SET PROBLEM: Every line must be returned precisely as it is written.

DATASET RECORDS:
-*-

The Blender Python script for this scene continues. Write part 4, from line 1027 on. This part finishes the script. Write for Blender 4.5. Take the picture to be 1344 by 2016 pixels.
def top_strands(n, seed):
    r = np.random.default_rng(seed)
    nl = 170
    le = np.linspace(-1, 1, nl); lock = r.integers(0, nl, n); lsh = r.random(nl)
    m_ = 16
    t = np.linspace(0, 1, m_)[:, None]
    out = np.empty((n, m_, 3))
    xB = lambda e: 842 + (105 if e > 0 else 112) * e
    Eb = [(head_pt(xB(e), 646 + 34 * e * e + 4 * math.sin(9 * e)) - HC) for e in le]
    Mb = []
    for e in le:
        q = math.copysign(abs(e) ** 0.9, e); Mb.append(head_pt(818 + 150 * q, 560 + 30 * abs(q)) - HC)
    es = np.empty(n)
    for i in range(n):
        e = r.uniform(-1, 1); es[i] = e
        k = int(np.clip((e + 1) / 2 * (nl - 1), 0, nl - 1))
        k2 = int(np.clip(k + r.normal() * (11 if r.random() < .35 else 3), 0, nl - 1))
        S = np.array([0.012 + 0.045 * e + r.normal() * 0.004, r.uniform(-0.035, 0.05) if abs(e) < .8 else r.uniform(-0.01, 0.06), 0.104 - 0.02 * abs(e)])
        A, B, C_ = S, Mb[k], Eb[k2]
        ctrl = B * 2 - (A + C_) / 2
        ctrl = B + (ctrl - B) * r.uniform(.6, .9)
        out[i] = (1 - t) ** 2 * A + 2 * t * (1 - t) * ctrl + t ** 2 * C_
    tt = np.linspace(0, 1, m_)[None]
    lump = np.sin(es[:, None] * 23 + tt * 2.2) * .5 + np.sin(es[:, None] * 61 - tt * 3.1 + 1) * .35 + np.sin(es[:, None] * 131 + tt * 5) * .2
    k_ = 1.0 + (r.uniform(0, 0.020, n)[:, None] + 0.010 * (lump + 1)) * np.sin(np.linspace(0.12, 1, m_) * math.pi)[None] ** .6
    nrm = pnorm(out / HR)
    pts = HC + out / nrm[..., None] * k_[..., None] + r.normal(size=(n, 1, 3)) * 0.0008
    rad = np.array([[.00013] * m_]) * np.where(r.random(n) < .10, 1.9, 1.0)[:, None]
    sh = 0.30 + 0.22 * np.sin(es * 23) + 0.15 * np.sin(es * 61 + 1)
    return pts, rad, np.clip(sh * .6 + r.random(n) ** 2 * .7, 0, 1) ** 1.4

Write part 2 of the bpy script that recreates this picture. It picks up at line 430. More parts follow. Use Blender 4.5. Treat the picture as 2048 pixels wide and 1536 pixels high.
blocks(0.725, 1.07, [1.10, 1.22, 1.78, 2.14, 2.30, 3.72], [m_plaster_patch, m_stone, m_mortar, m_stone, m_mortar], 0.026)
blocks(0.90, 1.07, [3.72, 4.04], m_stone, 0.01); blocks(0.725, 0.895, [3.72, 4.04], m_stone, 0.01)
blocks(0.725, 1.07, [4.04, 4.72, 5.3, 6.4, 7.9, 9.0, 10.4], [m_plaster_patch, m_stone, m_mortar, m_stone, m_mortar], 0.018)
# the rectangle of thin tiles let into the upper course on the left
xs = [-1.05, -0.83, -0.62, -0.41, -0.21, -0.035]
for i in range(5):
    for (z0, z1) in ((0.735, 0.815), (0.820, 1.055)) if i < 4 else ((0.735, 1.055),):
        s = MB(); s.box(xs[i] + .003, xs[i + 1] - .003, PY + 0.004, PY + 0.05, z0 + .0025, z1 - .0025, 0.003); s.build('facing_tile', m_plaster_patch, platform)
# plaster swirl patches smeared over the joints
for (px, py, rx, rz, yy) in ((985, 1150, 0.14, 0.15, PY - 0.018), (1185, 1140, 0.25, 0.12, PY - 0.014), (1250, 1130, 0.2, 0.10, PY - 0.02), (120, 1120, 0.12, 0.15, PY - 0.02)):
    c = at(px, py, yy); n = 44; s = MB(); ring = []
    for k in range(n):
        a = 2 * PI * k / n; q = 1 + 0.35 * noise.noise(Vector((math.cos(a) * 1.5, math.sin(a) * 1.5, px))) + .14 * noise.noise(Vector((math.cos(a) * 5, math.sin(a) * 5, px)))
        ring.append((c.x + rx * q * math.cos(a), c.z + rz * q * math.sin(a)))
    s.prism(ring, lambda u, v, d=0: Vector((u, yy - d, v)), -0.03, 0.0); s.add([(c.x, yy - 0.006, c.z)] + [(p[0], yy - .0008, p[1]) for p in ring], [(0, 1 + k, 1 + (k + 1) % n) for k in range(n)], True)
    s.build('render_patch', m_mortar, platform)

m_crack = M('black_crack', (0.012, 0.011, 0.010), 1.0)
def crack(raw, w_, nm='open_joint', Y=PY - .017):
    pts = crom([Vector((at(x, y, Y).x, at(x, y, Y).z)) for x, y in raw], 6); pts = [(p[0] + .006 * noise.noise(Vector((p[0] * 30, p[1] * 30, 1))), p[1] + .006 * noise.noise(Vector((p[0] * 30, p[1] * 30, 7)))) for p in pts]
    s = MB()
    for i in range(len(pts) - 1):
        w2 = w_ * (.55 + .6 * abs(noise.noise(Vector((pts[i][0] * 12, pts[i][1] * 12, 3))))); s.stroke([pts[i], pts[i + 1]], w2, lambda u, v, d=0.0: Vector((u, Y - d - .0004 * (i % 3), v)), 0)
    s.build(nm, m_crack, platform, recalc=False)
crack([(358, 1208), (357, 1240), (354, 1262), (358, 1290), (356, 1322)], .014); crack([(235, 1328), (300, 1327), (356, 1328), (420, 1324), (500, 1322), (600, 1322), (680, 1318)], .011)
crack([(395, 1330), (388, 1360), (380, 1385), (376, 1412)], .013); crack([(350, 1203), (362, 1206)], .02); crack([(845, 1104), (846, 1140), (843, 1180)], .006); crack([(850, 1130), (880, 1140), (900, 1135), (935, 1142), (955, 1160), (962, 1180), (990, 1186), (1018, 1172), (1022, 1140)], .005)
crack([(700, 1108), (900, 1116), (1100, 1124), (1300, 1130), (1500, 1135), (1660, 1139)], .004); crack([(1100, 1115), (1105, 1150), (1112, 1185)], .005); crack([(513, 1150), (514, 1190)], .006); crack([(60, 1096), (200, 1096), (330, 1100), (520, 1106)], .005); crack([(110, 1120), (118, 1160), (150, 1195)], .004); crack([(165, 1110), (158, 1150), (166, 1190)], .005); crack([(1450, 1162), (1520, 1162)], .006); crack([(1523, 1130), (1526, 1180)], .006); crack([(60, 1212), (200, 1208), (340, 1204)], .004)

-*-

TASK ANSWER:
The Blender Python script for this scene continues. Write part 4, from line 1027 on. This part finishes the script. Write for Blender 4.5. Take the picture to be 1344 by 2016 pixels.
def top_strands(n, seed):
    r = np.random.default_rng(seed)
    nl = 170
    le = np.linspace(-1, 1, nl); lock = r.integers(0, nl, n); lsh = r.random(nl)
    m_ = 16
    t = np.linspace(0, 1, m_)[:, None]
    out = np.empty((n, m_, 3))
    xB = lambda e: 842 + (105 if e > 0 else 112) * e
    Eb = [(head_pt(xB(e), 646 + 34 * e * e + 4 * math.sin(9 * e)) - HC) for e in le]
    Mb = []
    for e in le:
        q = math.copysign(abs(e) ** 0.9, e); Mb.append(head_pt(818 + 150 * q, 560 + 30 * abs(q)) - HC)
    es = np.empty(n)
    for i in range(n):
        e = r.uniform(-1, 1); es[i] = e
        k = int(np.clip((e + 1) / 2 * (nl - 1), 0, nl - 1))
        k2 = int(np.clip(k + r.normal() * (11 if r.random() < .35 else 3), 0, nl - 1))
        S = np.array([0.012 + 0.045 * e + r.normal() * 0.004, r.uniform(-0.035, 0.05) if abs(e) < .8 else r.uniform(-0.01, 0.06), 0.104 - 0.02 * abs(e)])
        A, B, C_ = S, Mb[k], Eb[k2]
        ctrl = B * 2 - (A + C_) / 2
        ctrl = B + (ctrl - B) * r.uniform(.6, .9)
        out[i] = (1 - t) ** 2 * A + 2 * t * (1 - t) * ctrl + t ** 2 * C_
    tt = np.linspace(0, 1, m_)[None]
    lump = np.sin(es[:, None] * 23 + tt * 2.2) * .5 + np.sin(es[:, None] * 61 - tt * 3.1 + 1) * .35 + np.sin(es[:, None] * 131 + tt * 5) * .2
    k_ = 1.0 + (r.uniform(0, 0.020, n)[:, None] + 0.010 * (lump + 1)) * np.sin(np.linspace(0.12, 1, m_) * math.pi)[None] ** .6
    nrm = pnorm(out / HR)
    pts = HC + out / nrm[..., None] * k_[..., None] + r.normal(size=(n, 1, 3)) * 0.0008
    rad = np.array([[.00013] * m_]) * np.where(r.random(n) < .10, 1.9, 1.0)[:, None]
    sh = 0.30 + 0.22 * np.sin(es * 23) + 0.15 * np.sin(es * 61 + 1)
    return pts, rad, np.clip(sh * .6 + r.random(n) ** 2 * .7, 0, 1) ** 1.4

Write part 2 of the bpy script that recreates this picture. It picks up at line 430. More parts follow. Use Blender 4.5. Treat the picture as 2048 pixels wide and 1536 pixels high.
blocks(0.725, 1.07, [1.10, 1.22, 1.78, 2.14, 2.30, 3.72], [m_plaster_patch, m_stone, m_mortar, m_stone, m_mortar], 0.026)
blocks(0.90, 1.07, [3.72, 4.04], m_stone, 0.01); blocks(0.725, 0.895, [3.72, 4.04], m_stone, 0.01)
blocks(0.725, 1.07, [4.04, 4.72, 5.3, 6.4, 7.9, 9.0, 10.4], [m_plaster_patch, m_stone, m_mortar, m_stone, m_mortar], 0.018)
# the rectangle of thin tiles let into the upper course on the left
xs = [-1.05, -0.83, -0.62, -0.41, -0.21, -0.035]
for i in range(5):
    for (z0, z1) in ((0.735, 0.815), (0.820, 1.055)) if i < 4 else ((0.735, 1.055),):
        s = MB(); s.box(xs[i] + .003, xs[i + 1] - .003, PY + 0.004, PY + 0.05, z0 + .0025, z1 - .0025, 0.003); s.build('facing_tile', m_plaster_patch, platform)
# plaster swirl patches smeared over the joints
for (px, py, rx, rz, yy) in ((985, 1150, 0.14, 0.15, PY - 0.018), (1185, 1140, 0.25, 0.12, PY - 0.014), (1250, 1130, 0.2, 0.10, PY - 0.02), (120, 1120, 0.12, 0.15, PY - 0.02)):
    c = at(px, py, yy); n = 44; s = MB(); ring = []
    for k in range(n):
        a = 2 * PI * k / n; q = 1 + 0.35 * noise.noise(Vector((math.cos(a) * 1.5, math.sin(a) * 1.5, px))) + .14 * noise.noise(Vector((math.cos(a) * 5, math.sin(a) * 5, px)))
        ring.append((c.x + rx * q * math.cos(a), c.z + rz * q * math.sin(a)))
    s.prism(ring, lambda u, v, d=0: Vector((u, yy - d, v)), -0.03, 0.0); s.add([(c.x, yy - 0.006, c.z)] + [(p[0], yy - .0008, p[1]) for p in ring], [(0, 1 + k, 1 + (k + 1) % n) for k in range(n)], True)
    s.build('render_patch', m_mortar, platform)

m_crack = M('black_crack', (0.012, 0.011, 0.010), 1.0)
def crack(raw, w_, nm='open_joint', Y=PY - .017):
    pts = crom([Vector((at(x, y, Y).x, at(x, y, Y).z)) for x, y in raw], 6); pts = [(p[0] + .006 * noise.noise(Vector((p[0] * 30, p[1] * 30, 1))), p[1] + .006 * noise.noise(Vector((p[0] * 30, p[1] * 30, 7)))) for p in pts]
    s = MB()
    for i in range(len(pts) - 1):
        w2 = w_ * (.55 + .6 * abs(noise.noise(Vector((pts[i][0] * 12, pts[i][1] * 12, 3))))); s.stroke([pts[i], pts[i + 1]], w2, lambda u, v, d=0.0: Vector((u, Y - d - .0004 * (i % 3), v)), 0)
    s.build(nm, m_crack, platform, recalc=False)
crack([(358, 1208), (357, 1240), (354, 1262), (358, 1290), (356, 1322)], .014); crack([(235, 1328), (300, 1327), (356, 1328), (420, 1324), (500, 1322), (600, 1322), (680, 1318)], .011)
crack([(395, 1330), (388, 1360), (380, 1385), (376, 1412)], .013); crack([(350, 1203), (362, 1206)], .02); crack([(845, 1104), (846, 1140), (843, 1180)], .006); crack([(850, 1130), (880, 1140), (900, 1135), (935, 1142), (955, 1160), (962, 1180), (990, 1186), (1018, 1172), (1022, 1140)], .005)
crack([(700, 1108), (900, 1116), (1100, 1124), (1300, 1130), (1500, 1135), (1660, 1139)], .004); crack([(1100, 1115), (1105, 1150), (1112, 1185)], .005); crack([(513, 1150), (514, 1190)], .006); crack([(60, 1096), (200, 1096), (330, 1100), (520, 1106)], .005); crack([(110, 1120), (118, 1160), (150, 1195)], .004); crack([(165, 1110), (158, 1150), (166, 1190)], .005); crack([(1450, 1162), (1520, 1162)], .006); crack([(1523, 1130), (1526, 1180)], .006); crack([(60, 1212), (200, 1208), (340, 1204)], .004)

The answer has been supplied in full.